Kate Masur on Lincoln’s emigration proposal and the views of African American delegates

An Example for All the Land: Emancipation and the Struggle over Equality in Washington, D.C., by Kate MasurKate Masur, author of An Example for All the Land: Emancipation and the Struggle over Equality in Washington, D.C., writes in the New York Times’ Disunion series about Abraham Lincoln’s meeting with a delegation of African Americans in 1862.

Those interested in the history of abolition and racial equality would find few incidents in Lincoln’s presidency as dispiriting as the president’s Aug. 14, 1862, meeting with a delegation of five black men from Washington. It was dispiriting then as well: to the dismay of those hoping the Civil War would lead to full citizenship for African-Americans, Lincoln informed the delegation that “you and we are different races” and proposed that the five men be progenitors of a black colony the government would establish in Chiriquí, a region of what is now Panama.

Historians have debated Lincoln’s remarks and their context for decades. It was once conventional to claim that Lincoln’s proposal was an attempt to appease conservatives while he pursued the policy he truly believed in: a presidential proclamation of emancipation. But the more recent consensus is that Lincoln was speaking very much in character. The “Great Emancipator” was one of the many white Americans of the era who believed that if slavery were abolished, a “race war” would inevitably ensue. Since the United States was destined to be a white nation, emancipation must be accompanied by the emigration of freedpeople out of the United States.

For all the attention to Lincoln’s ideas and motivations, however, there has been very little focus on the delegates’ side of the story. For decades no one even knew who they were, much less what they stood for. Drawing on the work of the historian Benjamin Quarles, many believed that four of the five delegates were uneducated former slaves, hand-picked by Lincoln and his colonization commissioner, James Mitchell, to be pliable and subservient.

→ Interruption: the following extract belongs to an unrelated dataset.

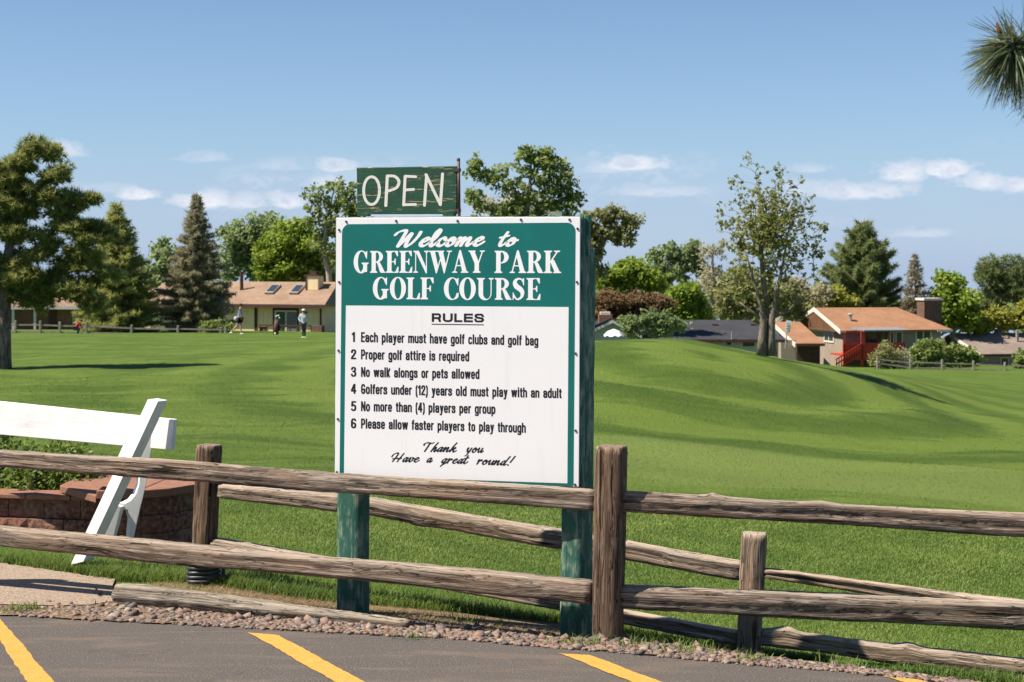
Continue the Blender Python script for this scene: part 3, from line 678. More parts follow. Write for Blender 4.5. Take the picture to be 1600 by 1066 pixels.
    if ch == 'W': return 1.02, U(D([(.03, .98), (.25, .98), (.40, .30), (.335, -.03), (.30, -.03)]), D([(.34, -.03), (.30, .0), (.48, .62), (.53, .62)]), D([(.40, .98), (.62, .98), (.77, .30), (.70, -.03), (.665, -.03)]), D([(.70, -.03), (.665, .05), (.90, .98), (.955, .98)]), D([(-.03, 1), (.32, 1), (.32, .955), (.24, .93), (.05, .93), (-.03, .955)]), D([(.32, 1), (.68, 1), (.68, .955), (.60, .93), (.42, .93), (.32, .955)]), D([(.80, 1), (1.04, 1), (1.04, .955), (.96, .93), (.89, .93), (.80, .955)]))
    if ch == 'K': return .74, U(st(.08), D([(.56, .97), (.63, .97), (.33, .50), (.27, .46), (.27, .52)]), D([(.34, .62), (.45, .58), (.70, .04), (.48, .04), (.28, .50)]), D([(.44, 1), (.71, 1), (.71, .955), (.64, .93), (.53, .93), (.44, .955)]), D([(.40, 0), (.76, 0), (.76, .045), (.69, .07), (.48, .07), (.40, .045)]))
    if ch == 'S':
        p = spline([(.50, .80), (.42, .93), (.29, .965), (.17, .90), (.135, .77), (.20, .62), (.36, .49), (.45, .35), (.43, .16), (.31, .04), (.19, .05), (.10, .20)], 6)
        def r(i, pts): t = i/(len(pts)-1); return .03 + .085*math.exp(-((t-.5)/.23)**2)
        return .60, U(stroke_d(X, Y, p, r), D([(.49, .66), (.525, .66), (.525, 1.0), (.495, 1.0), (.455, .93), (.46, .84)]), D([(.04, .34), (.075, .34), (.13, .13), (.085, .06), (.07, -.01), (.04, -.01)]))
def arc(cx, cy, rx, ry, a0, a1, n=12, e=2.6):
    out = []
    for a in np.linspace(math.radians(a0), math.radians(a1), n):
        c_, s_ = math.cos(a), math.sin(a); m = (abs(c_)**e + abs(s_)**e) ** (-1/e); out.append((cx + rx*c_*m, cy + ry*s_*m))
    return out
XH = .74
def sans(ch):
    """condensed bold sans: width, strokes (centre lines), lower and upper cut"""
    r = .078; l = r; rr_ = .37; w = .45; c = (l+rr_)/2; h = (rr_-l)/2; yc = XH/2; yh = XH/2 - .07
    o = arc(c, yc, h, yh, 0, 360, 28)
    G_ = {
     'o': (w, [o]), 'c': (w-.02, [arc(c, yc, h, yh, 35, 325, 22)]),
     'e': (w, [[(l, yc), (rr_, yc)] , arc(c, yc, h, yh, 0, 318, 22)]),
     'b': (w, [[(l, -.1), (l, 1.1)], o]), 'd': (w, [[(rr_, -.1), (rr_, 1.1)], o]),
     'p': (w, [[(l, -.3), (l, XH-.05)], o]), 'q': (w, [[(rr_, -.3), (rr_, XH-.05)], o]),
     'g': (w, [o, [(rr_, XH-.05), (rr_, -.05)] + arc(c, -.05, h, .13, 0, -150, 10)]),
     'n': (w, [[(l, -.1), (l, XH+.1)], arc(c, XH-.27, h, .20, 180, 0, 12) + [(rr_, -.1)]]),
     'h': (w, [[(l, -.1), (l, 1.1)], arc(c, XH-.27, h, .20, 180, 0, 12) + [(rr_, -.1)]]),
     'r': (.31, [[(l, -.1), (l, XH+.1)], arc(.26, XH-.27, .18, .20, 180, 95, 8)]),
     'u': (w, [[(l, XH+.1)] + arc(c, .27, h, .20, 180, 360, 12), [(rr_, XH+.1), (rr_, -.1)]]),
     'm': (.68, [[(l, -.1), (l, XH+.1)], arc(.21, XH-.25, .132, .18, 180, 0, 10) + [(.342, -.1)], arc(.474, XH-.25, .132, .18, 180, 0, 10) + [(.606, -.1)]]),
     'a': (w, [arc(c, XH-.25, h, .18, 165, 0, 10) + [(rr_, -.1)], [(rr_, .44)] + spline([(.30, .42), (.15, .37), (l, .22), (.14, .075), (.26, .09), (rr_, .20)], 4)]),
     's': (.43, [spline([(.345, .52), (.32, .64), (.21, .672), (.10, .62), (.10, .48), (.21, .39), (.33, .30), (.345, .15), (.22, .068), (.09, .11), (.07, .22)], 4)]),
     't': (.30, [[(.14, .95), (.14, .2)] + arc(.25, .18, .11, .11, 180, 265, 6), [(.0, XH-.06), (.29, XH-.06)]]),
     'f': (.29, [[(.13, -.1), (.13, .78)] + arc(.24, .80, .11, .13, 180, 95, 6), [(.0, XH-.06), (.28, XH-.06)]]),
     'l': (.20, [[(.10, -.1), (.10, 1.1)]]), 'i': (.20, [[(.10, -.1), (.10, XH-.02)], [(.10, .93), (.10, .935)]]),
     'v': (.43, [[(.065, XH+.1), (.215, .03)], [(.365, XH+.1), (.215, .03)]]),
     'y': (.43, [[(.065, XH+.1), (.22, .10)], [(.375, XH+.1), (.19, -.12), (.13, -.19), (.05, -.19)]]),
     'w': (.66, [[(.06, XH+.1), (.19, .05)], [(.33, XH), (.19, .05)], [(.33, XH), (.47, .05)], [(.60, XH+.1), (.47, .05)]]),
     'k': (.44, [[(l, -.1), (l, 1.1)], [(.37, XH+.1), (.12, .36)], [(.19, .42), (.38, -.1)]]),
     'x': (.43, [[(.06, XH+.1), (.37, -.1)], [(.37, XH+.1), (.06, -.1)]]),
     'E': (.42, [[(l, -.1), (l, 1.1)], [(l, .93), (.38, .93)], [(l, .52), (.34, .52)], [(l, .07), (.38, .07)]]),
     'P': (.46, [[(l, -.1), (l, 1.1)], [(l, .93), (.20, .93)] + arc(.22, .68, .16, .25, 90, -90, 12) + [(l, .43)]]),
     'N': (.50, [[(l, -.1), (l, 1.1)], [(.42, -.1), (.42, 1.1)], [(l, .98), (.42, .02)]]),
     'G': (.48, [arc(.24, .5, .16, .43, 35, 330, 22), [(.40, .2), (.40, .46), (.25, .46)]]),
     '1': (.30, [[(.20, -.1), (.20, 1.1)], [(.20, .90), (.04, .76)]]),
     '2': (.46, [spline([(.08, .70), (.11, .86), (.23, .93), (.36, .86), (.37, .70), (.28, .48), (.10, .18), (.08, .07)], 5) + [(.40, .07)]]),
     '3': (.46, [spline([(.08, .75), (.13, .90), (.24, .93), (.35, .86), (.36, .70), (.30, .56), (.20, .53)], 5), spline([(.20, .53), (.32, .50), (.38, .36), (.37, .18), (.28, .08), (.14, .08), (.07, .24)], 5)]),
     '4': (.48, [[(.32, -.1), (.32, 1.0)], [(.30, .95), (.06, .30), (.44, .30)]]),
     '5': (.46, [[(.38, .93), (.12, .93), (.10, .52)] + spline([(.20, .60), (.33, .56), (.38, .35), (.34, .13), (.20, .07), (.07, .18)], 5)]),
     '6': (.46, [arc(.225, .30, .145, .23, 0, 360, 20), spline([(.37, .80), (.30, .92), (.18, .92), (.09, .75), (.08, .30)], 5)]),
     '(': (.22, [spline([(.19, 1.0), (.08, .75), (.06, .40), (.09, .05), (.19, -.22)], 5)]),
     ')': (.22, [spline([(.03, 1.0), (.14, .75), (.16, .40), (.13, .05), (.03, -.22)], 5)])}
    wd, st = G_[ch]; tall = ch in 'bdhklftEPNG1234560i'; lo = -.24 if ch in 'gpqy()' else 0.0
    hi = 1.0 if ch in 'bdhklEPNG123456i(' or ch == ')' else (1.0 if ch == 'f' else .93 if ch == 't' else XH)
    return wd, st, r, lo, hi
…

In fact, all five of the men who listened to Lincoln’s case for colonization were members of Washington’s free black elite, chosen by a formal meeting of representatives from Washington’s independent black churches. The delegation’s history – and more broadly, black Washingtonians’ responses to the variety of emigration proposals on offer in 1862 — reveal a vigorous and complex debate among African-Americans regarding their future in the United States.